Editor’s note: This article was initially published in The Daily Gazette, Swarthmore’s online, daily newspaper founded in Fall 1996. As of Fall 2018, the DG has merged with The Phoenix. See the about page to read more about the DG.
Yesterday, Dr. Keith Poole, Kenneth Lay (yes, that Ken Lay) Professor of Political Science at the University of Houston, gave a talk entitled “Political Polarization and Economic Inequality”, a discussion of the content and methods used in the book of the same title written by himself, Nolan McCarty, and Howard Rosenthal.
Before getting into the actual data, Poole showed how mathematical techniques (now performed by computers) can create visual models from data tables by showing a table of driving distances between US cities and then showing the map that a computer made from that data. It looked quite similar to an actual map of the United States. Many highly technical mathematical terms were used in Poole’s explanation, and Professor of Mathematics Stephen Maurer, who was in the audience, seemed intrigued by the ideas that were in play.

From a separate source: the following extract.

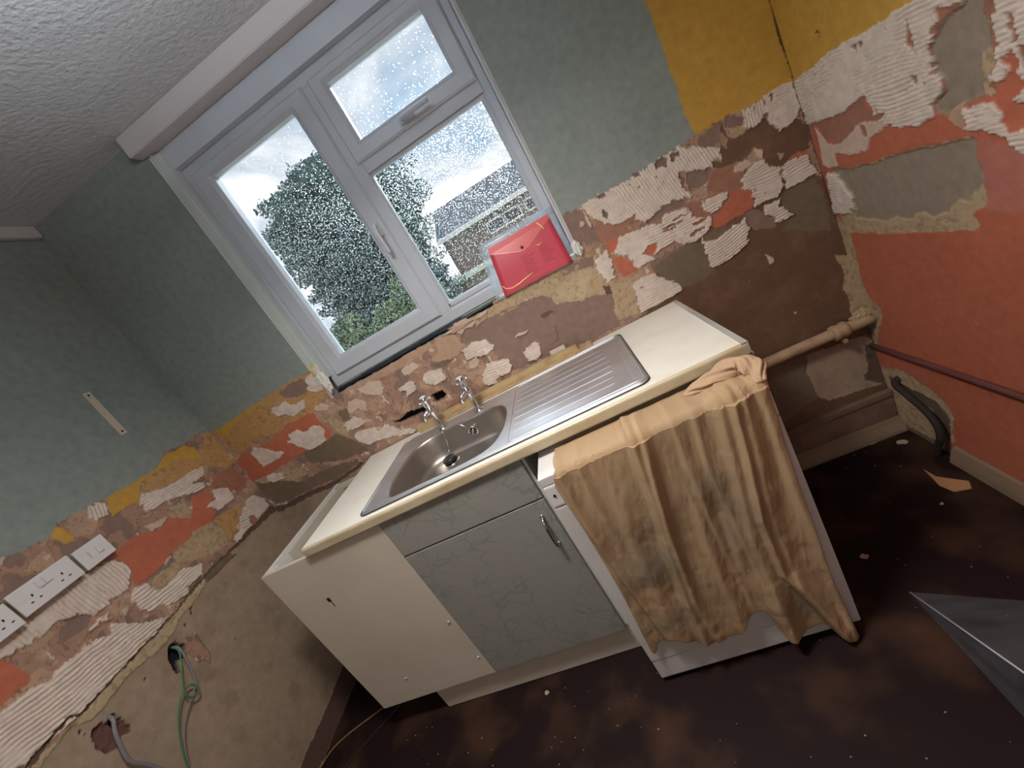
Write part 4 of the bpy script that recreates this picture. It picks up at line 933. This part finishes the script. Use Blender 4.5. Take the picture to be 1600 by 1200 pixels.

Poole started work on this project 20 years ago. He has entered every single Senate and House of Representatives roll call vote into a computer program that uses advanced mathematical techniques to create a visual model of how each candidate has voted over time. Poole then examined the visual map, applied his knowledge of political science, and determined which areas of the map correspond to a liberal voting record and which show a legislator to be conservative. The end result is a number line with each legislator positioned somewhere between -1 and 1, with zero being neither conservative or liberal. A higher negative value means that a congressman is more liberal, and a higher positive value is an indicator of conservatism. This model can then be used to predict the results of any given vote with a high degree of accuracy.

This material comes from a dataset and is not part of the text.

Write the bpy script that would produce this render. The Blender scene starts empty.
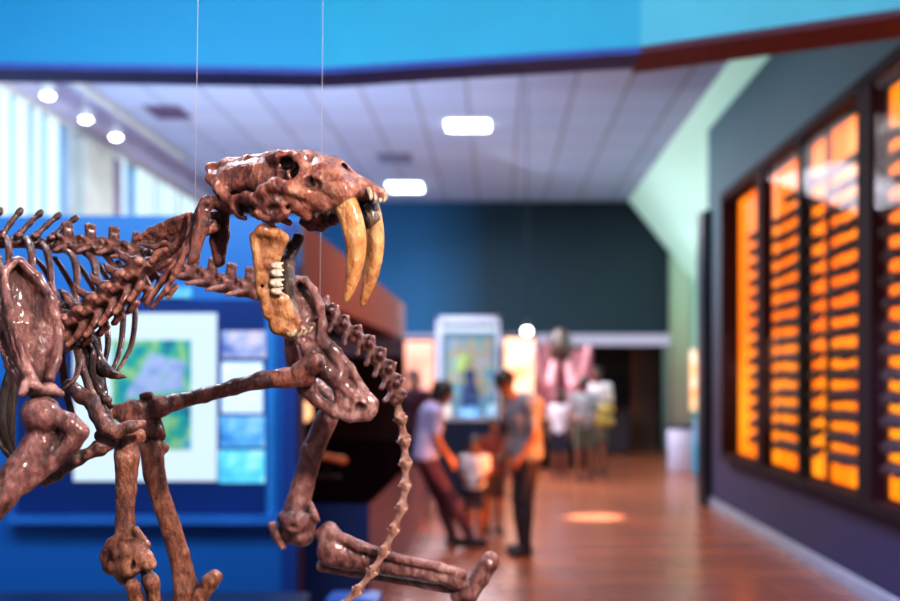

Poole added a second dimension to his analysis to account for issues that cut across party lines, such as the 1960s civil rights issue that split the Democrats into northern and southern contingents. When no such issue existed, the dots (each dot representing a senator or representative) were virtually without exception split into two groups, with democrats on the left and republicans on the right. During the era of civil rights votes, however, the southern democrat dots moved rightwards and sometimes even crossed the line onto the republican side. Those dots were also high up on the diagram to show that they consistently voted against civil rights bills, while those who voted the opposite were near the bottom.
As the Democratic Party was divided over a major issue, this was not an era of political polarization. The more polarized a political system is, the more members of each party tend to vote together. Poole presented graphs of every Congress in United States history, showing how political polarization has changed over time. We are currently in a very polarized era, with levels of polarization not seen since early in the 20th century.

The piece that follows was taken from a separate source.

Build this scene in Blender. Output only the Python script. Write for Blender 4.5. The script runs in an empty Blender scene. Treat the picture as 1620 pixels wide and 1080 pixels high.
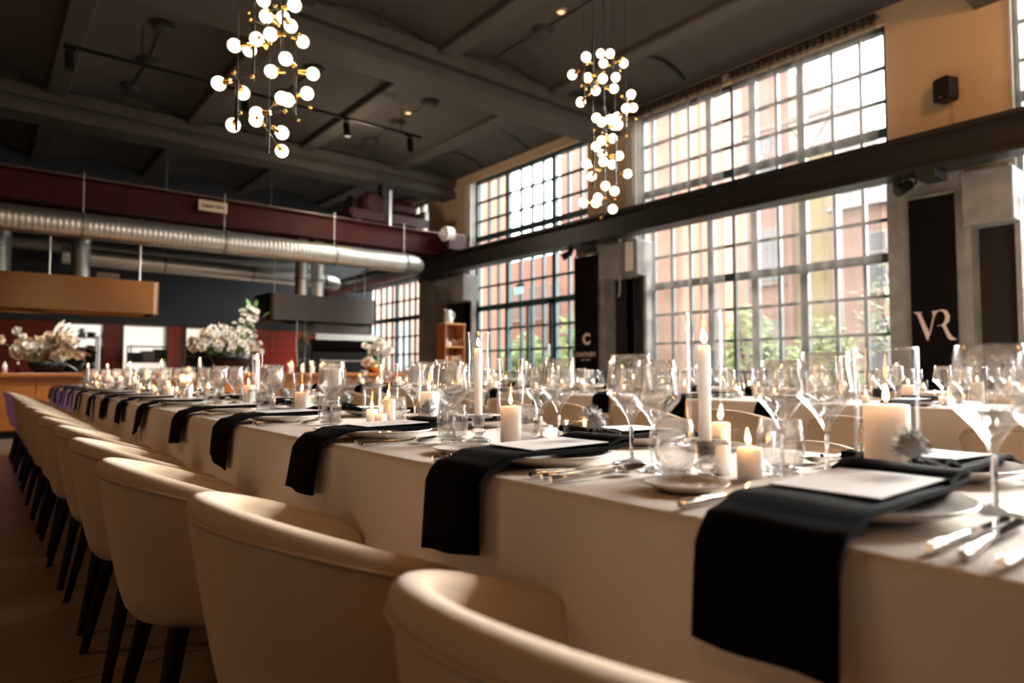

Poole now came back to the main thrust of his argument by showing a graph of income inequality in the US, measured by the percentage of wealth held by the top 1% of Americans. He presented a line graph of this data, and then overlaid a line graph of the degree of political polarization onto the screen. The two graphs were very similar, with a Pearson coefficient of .81. The relationship between polarization and the Gini coefficient of income inequality is even stronger at .94.
Why does this occur? The large screen in SCI 101 displayed Poole’s main point, which was: “Political polarization and the distribution of income should move in tandem because the primary dimension of American politics has been the role of government in the economy). Historically, world wars have both caused tax rates to increase (reducing income inequality) and unite rather than polarize Congress. Political polarization increased sharply in the 1970s and 1980s, as the neoconservative movement took hold and brought the Republican Party further to the right. Ronald Reagan’s tax policies then caused an increase in income inequality. The economy can drive politics and politics can also drive the economy.
Audience questions were taken both during and after the presentation. Poole became very animated when describing how the recent settlement between several US states and tobacco companies amounted to a tax on poor people (who now have to buy their cigarettes at higher prices) as the money paid to states is not being used to help the poor. Poole apologized repeatedly for going “too long,” but it was clear that he had invested a lot in the project and wanted to share his work.